Quando nel 1871, Auguste Mariette riportò alla luce le statue del principe Rahotep e della moglie Nofret a Meidum a sud dell'odierno Cairo, gli operai furono spaventati a tal punto dalla lucentezza dei loro occhi alla luce delle candele che fuggirono terrorizzati. Rahotep era un nobile egizio, funzionario della corte del faraone, e come tale meritava la sepoltura insieme alla moglie in una mastaba, un edificio dal tetto piatto e dalle pareti inclinate composto da un tempio e da una camera funeraria. Grazie al clima secco lo stato di conservazione è ottimo e le statue si sono conservate pressoché intatte.
Scolpite nella pietra calcarea e dipinte, le due statue a grandezza naturale mostrano Rahotep e Nofret seduti su sedili dallo schienale alto e rivolti verso l'esterno in una posa piuttosto formale, con un braccio piegato sul petto. L'arte egizia era fortemente simbolica e svolgeva una funzione rituale a beneficio del defunto nella vita ultraterrena. Per esempio, si tendeva a collocare il corpo in posizione verticale, con il viso rivolto in avanti verso l'eternità.
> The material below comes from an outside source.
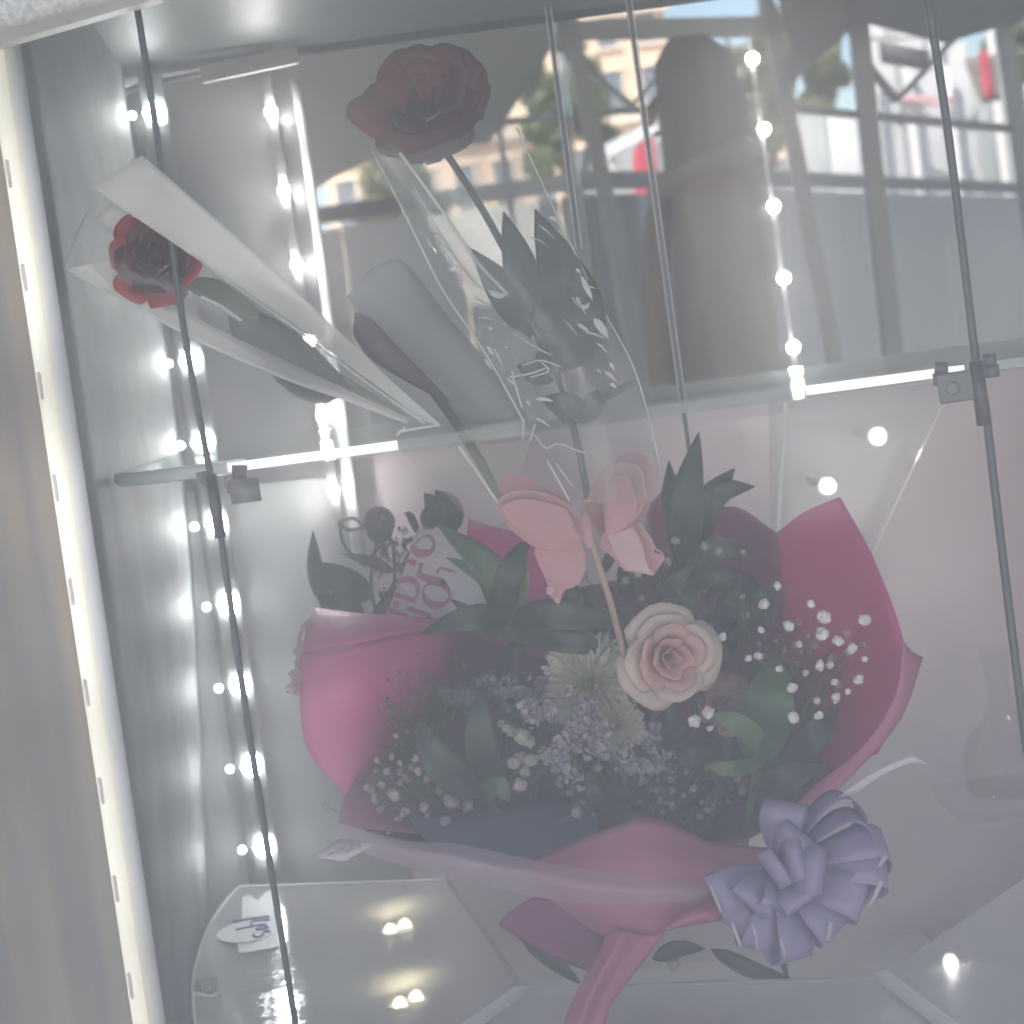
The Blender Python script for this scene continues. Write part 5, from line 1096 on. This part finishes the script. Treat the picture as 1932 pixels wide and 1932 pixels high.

I pugni serrati e stretti al petto, come nell'immagine di Rahotep, possono simboleggiare venerazione. La pittura di entrambe le statue è quasi perfettamente conservata e i colori mantengono la vivacità originale. Rahotep ha i capelli neri corti e sfoggia i baffi sottili che andavano di moda durante L'antico regno (circa 2625-2130 a.C.). Indossa un kit corto bianco e intorno al collo una semplice collana con una amuleto a forma di cuore.
La moglie Nofret indossa un abito lungo fino alle caviglie e un elaborata collana di gioielli dai colori sgargianti, mentre un diadema dipinto con motivi floreali tiene ferma una parrucca lunga fino alle spalle. Come di consueto nell'arte egizia, l'uomo presenta una colorazione rossoscura, mentre la donna è dipinta con una carnagione molto chiara entrambi hanno penetranti occhi azzurri, realizzati incastonando frammenti di quarzo levigato nella pietra.